A city taxi advocate is causing a stir with calls for racial profiling after a livery cab driver was shot and left for dead in South Ozone Park on Friday, December 3.
The driver, Trevor Bell, 53, was shot multiple times during an attempted robbery. The suspect was caught on tape by a camera Bell kept on his dashboard and is a young Hispanic male.
Fernando Mateo, president of Hispanics Across America and the New York State Federation of Taxi Drivers, stated after the shooting that drivers should profile their passengers in order to protect themselves from such crimes.
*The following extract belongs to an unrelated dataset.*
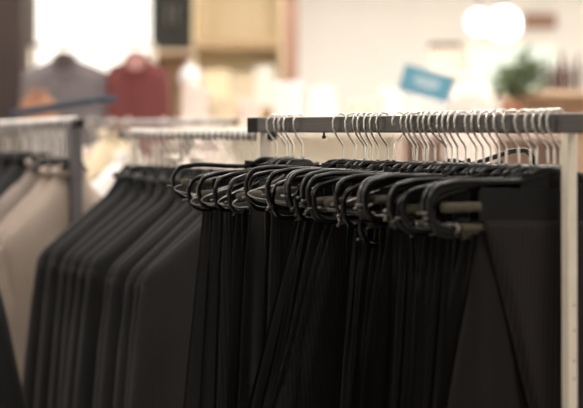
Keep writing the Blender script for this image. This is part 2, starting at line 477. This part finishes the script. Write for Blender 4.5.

“Drivers have to use their instincts to profile the types of passengers they’re picking up,” said Mateo. “There is a criminal element we need to weed out. If someone looks like they are trying to hide something, you need to keep away from them.”
Mateo has taken flack for his comments, in particular from Taxi and Limousine Commissioner David Yassky, who condemned the practice of racial profiling as illegal, calling it “downright wrong and simply unacceptable.”
However, Mateo would not back down, calling on Yassky to put himself in the position of cab drivers who pick up passengers in notoriously dangerous parts of the city.
“To Yassky, I would say get a hack license and get behind the wheel and go work in East New York or Jamaica after sundown. Don’t just talk about rules and regulations,” he said. “He doesn’t know what it is like to have a gun behind his neck – he has never even driven a cab.”
Bell was shot several times in the legs and neck before he was robbed of $100 by the suspect, who police have identified through a tipster but have yet to release a name. Bell, a married father of two, remains in critical condition. He took the job as a livery cab driver with Big D Royal Car Service in order to make extra cash for the holidays.
Mateo said that Bell was shot by a criminal element that drivers need to avoid on their route. He also said that anyone who thinks he is racial profiling is afraid to hear the truth.
“Officials need to acknowledge that we have a severe problem with criminals living among us. And we transport them daily,” said Mateo. “I challenge anyone that believes what I’m saying is wrong to get behind the wheel and go through what drivers go through on a daily basis.”